>> Begin

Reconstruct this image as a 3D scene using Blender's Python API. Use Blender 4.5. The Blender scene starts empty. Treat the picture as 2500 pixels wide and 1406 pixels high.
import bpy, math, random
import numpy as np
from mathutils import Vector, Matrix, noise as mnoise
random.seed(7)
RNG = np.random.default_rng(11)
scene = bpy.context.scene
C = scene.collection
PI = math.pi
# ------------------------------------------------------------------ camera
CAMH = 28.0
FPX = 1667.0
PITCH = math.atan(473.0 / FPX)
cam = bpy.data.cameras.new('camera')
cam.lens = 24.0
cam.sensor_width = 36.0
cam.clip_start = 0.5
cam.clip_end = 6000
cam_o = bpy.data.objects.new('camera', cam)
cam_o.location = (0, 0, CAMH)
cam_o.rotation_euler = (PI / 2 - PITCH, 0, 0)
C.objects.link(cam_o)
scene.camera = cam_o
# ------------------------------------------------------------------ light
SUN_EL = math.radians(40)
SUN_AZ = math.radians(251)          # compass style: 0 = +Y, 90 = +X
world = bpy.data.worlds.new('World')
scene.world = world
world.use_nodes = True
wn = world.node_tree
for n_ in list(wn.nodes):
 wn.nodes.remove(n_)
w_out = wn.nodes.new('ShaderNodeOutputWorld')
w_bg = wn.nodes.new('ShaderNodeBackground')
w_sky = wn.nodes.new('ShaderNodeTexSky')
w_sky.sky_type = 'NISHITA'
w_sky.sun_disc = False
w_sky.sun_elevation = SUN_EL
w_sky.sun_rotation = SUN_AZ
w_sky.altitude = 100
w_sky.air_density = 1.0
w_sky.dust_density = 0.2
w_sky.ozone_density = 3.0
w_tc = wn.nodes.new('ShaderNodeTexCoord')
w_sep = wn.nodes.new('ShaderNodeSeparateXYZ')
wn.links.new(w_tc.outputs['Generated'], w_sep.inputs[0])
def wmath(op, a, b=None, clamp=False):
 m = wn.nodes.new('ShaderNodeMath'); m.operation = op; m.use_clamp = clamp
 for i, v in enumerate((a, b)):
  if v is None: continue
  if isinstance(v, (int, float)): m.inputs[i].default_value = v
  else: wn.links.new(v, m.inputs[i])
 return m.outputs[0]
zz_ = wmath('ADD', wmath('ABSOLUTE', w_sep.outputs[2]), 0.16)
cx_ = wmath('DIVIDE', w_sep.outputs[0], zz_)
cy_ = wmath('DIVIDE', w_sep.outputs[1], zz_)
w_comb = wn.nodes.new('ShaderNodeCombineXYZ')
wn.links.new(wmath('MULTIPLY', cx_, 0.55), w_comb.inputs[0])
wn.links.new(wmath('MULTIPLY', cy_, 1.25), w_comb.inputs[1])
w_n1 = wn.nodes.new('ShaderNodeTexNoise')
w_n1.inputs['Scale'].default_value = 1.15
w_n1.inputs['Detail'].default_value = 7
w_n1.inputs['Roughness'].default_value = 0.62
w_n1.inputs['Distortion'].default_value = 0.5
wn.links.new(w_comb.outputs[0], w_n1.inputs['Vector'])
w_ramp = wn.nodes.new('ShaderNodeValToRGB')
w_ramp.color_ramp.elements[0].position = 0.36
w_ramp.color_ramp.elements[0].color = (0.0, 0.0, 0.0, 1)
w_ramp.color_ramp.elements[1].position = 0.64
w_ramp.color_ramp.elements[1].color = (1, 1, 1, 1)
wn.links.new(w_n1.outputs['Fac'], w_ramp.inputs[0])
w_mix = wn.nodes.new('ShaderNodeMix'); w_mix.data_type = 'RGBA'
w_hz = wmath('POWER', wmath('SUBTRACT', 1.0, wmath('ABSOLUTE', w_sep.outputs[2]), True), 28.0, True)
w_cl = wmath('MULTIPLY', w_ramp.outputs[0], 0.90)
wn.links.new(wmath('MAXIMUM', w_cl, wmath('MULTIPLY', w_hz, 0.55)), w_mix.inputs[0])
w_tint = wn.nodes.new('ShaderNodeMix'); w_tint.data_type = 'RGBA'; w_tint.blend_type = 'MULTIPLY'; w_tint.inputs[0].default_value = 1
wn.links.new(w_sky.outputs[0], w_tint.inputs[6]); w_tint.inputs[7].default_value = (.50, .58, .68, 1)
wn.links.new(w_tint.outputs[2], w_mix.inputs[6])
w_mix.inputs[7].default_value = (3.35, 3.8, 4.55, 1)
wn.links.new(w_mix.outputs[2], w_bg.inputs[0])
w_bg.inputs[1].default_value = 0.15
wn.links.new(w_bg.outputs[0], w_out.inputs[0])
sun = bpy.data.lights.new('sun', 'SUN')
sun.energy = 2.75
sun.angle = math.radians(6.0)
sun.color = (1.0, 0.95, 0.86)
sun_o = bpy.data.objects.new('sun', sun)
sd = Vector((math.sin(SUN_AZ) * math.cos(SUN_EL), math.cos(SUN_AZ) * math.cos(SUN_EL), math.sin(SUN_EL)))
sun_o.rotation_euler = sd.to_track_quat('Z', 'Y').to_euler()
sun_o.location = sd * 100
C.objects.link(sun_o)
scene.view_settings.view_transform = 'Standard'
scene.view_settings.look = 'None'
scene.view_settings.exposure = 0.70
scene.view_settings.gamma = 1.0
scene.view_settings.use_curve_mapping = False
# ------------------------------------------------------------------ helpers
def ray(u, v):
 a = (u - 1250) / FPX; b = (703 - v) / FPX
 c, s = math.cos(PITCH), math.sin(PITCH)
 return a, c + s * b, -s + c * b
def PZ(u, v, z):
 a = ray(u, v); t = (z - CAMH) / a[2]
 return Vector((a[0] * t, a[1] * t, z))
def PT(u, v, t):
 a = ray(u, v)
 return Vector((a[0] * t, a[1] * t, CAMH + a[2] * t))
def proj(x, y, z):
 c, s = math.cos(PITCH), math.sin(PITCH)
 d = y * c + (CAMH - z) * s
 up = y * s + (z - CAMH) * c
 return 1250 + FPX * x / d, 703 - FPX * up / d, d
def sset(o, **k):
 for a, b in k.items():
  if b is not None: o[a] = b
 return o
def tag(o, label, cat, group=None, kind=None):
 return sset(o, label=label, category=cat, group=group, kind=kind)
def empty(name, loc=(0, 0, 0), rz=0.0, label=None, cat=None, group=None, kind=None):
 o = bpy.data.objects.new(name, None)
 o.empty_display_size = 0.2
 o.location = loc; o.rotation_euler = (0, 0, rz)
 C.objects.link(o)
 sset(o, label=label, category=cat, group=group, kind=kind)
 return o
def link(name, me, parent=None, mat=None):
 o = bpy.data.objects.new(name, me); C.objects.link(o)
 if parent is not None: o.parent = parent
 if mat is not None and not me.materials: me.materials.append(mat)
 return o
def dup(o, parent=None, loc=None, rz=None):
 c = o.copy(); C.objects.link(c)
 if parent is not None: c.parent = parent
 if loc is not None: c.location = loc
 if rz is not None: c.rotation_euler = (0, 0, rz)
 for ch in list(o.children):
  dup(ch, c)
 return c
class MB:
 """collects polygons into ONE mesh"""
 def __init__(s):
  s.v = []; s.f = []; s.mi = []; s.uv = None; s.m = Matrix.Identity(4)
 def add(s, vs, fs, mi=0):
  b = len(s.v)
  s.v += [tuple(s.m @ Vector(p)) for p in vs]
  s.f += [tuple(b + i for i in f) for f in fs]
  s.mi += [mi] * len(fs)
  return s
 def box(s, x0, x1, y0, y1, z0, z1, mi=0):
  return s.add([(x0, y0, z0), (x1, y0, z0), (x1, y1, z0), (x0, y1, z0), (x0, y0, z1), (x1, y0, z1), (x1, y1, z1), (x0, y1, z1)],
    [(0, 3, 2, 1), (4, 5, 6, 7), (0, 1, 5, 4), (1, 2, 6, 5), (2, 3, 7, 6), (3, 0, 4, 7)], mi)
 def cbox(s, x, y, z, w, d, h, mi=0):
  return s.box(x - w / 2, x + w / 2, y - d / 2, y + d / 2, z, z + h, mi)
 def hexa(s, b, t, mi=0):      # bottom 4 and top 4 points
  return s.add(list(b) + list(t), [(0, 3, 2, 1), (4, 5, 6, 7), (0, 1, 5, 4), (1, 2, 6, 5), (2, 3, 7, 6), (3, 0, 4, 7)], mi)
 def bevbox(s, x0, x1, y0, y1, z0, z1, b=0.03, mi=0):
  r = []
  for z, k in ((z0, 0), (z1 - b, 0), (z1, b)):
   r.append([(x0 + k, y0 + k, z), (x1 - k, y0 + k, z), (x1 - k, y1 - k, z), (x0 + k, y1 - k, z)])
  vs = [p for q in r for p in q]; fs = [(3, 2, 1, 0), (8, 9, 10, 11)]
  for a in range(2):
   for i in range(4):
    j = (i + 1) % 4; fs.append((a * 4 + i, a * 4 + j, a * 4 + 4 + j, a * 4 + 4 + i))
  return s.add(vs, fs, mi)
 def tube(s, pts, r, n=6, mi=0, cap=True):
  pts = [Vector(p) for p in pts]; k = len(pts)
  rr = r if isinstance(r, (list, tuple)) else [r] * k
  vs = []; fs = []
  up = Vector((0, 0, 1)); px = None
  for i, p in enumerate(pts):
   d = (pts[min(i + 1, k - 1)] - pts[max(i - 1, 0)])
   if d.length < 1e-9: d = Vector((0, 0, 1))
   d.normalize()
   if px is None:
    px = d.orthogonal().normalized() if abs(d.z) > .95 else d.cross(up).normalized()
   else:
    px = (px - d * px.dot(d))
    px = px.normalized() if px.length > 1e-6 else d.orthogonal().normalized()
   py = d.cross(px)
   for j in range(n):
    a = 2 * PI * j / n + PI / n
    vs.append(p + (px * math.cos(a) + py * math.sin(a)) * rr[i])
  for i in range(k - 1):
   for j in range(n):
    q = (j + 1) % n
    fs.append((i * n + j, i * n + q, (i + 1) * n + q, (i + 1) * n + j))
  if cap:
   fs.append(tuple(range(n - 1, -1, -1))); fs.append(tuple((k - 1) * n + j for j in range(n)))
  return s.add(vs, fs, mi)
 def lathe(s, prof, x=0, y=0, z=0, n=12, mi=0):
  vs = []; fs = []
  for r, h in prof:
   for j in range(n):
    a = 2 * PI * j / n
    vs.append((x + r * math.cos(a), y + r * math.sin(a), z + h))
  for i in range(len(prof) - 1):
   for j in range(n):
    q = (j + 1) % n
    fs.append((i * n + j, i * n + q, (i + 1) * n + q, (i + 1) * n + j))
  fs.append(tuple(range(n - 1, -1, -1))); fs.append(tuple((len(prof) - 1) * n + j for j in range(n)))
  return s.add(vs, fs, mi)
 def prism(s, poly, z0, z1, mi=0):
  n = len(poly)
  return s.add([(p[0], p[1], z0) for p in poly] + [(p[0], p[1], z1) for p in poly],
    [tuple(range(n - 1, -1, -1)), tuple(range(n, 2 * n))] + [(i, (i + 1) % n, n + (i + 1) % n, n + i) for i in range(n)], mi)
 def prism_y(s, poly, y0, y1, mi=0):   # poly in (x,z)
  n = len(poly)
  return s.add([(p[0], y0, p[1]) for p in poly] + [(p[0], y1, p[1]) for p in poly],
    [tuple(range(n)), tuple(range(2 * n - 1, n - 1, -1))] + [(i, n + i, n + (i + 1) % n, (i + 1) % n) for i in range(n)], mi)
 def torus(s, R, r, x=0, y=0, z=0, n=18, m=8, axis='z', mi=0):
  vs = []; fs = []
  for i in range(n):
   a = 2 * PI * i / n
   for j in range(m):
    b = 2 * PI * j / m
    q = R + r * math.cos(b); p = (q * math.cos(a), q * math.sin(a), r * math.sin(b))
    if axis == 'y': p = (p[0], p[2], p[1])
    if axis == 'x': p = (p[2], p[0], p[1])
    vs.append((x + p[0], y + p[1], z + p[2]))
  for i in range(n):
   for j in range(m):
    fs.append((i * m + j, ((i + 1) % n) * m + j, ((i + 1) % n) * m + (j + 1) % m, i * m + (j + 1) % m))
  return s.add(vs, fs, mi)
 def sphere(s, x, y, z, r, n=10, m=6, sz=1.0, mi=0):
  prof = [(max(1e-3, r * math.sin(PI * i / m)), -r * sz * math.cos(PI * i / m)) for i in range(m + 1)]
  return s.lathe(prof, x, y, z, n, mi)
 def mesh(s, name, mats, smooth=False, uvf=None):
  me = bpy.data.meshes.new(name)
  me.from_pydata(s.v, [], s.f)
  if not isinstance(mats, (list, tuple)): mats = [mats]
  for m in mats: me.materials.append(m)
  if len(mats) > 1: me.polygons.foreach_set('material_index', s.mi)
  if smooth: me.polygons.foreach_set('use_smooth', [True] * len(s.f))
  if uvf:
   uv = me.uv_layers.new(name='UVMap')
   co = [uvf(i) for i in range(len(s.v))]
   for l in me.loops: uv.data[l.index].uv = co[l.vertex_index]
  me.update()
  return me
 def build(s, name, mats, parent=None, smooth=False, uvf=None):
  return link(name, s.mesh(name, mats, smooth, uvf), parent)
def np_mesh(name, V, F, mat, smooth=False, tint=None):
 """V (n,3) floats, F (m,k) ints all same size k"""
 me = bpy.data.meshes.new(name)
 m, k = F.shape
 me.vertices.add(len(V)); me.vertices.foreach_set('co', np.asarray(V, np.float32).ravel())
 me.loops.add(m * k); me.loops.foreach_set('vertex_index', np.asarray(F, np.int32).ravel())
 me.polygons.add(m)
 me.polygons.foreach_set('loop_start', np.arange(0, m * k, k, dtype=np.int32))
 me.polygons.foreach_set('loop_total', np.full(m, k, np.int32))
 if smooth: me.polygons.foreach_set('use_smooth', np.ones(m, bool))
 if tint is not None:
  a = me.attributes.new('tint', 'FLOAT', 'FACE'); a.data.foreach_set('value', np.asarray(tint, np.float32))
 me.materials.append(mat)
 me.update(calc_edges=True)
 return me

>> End

◆ WRITTEN INSTRUCTION
Scan the lines above for "scene", then copy every one that has it.

◆ FULL SOLUTION
Reconstruct this image as a 3D scene using Blender's Python API. Use Blender 4.5. The Blender scene starts empty. Treat the picture as 2500 pixels wide and 1406 pixels high.
scene = bpy.context.scene
C = scene.collection
scene.camera = cam_o
scene.world = world
scene.view_settings.view_transform = 'Standard'
scene.view_settings.look = 'None'
scene.view_settings.exposure = 0.70
scene.view_settings.gamma = 1.0
scene.view_settings.use_curve_mapping = False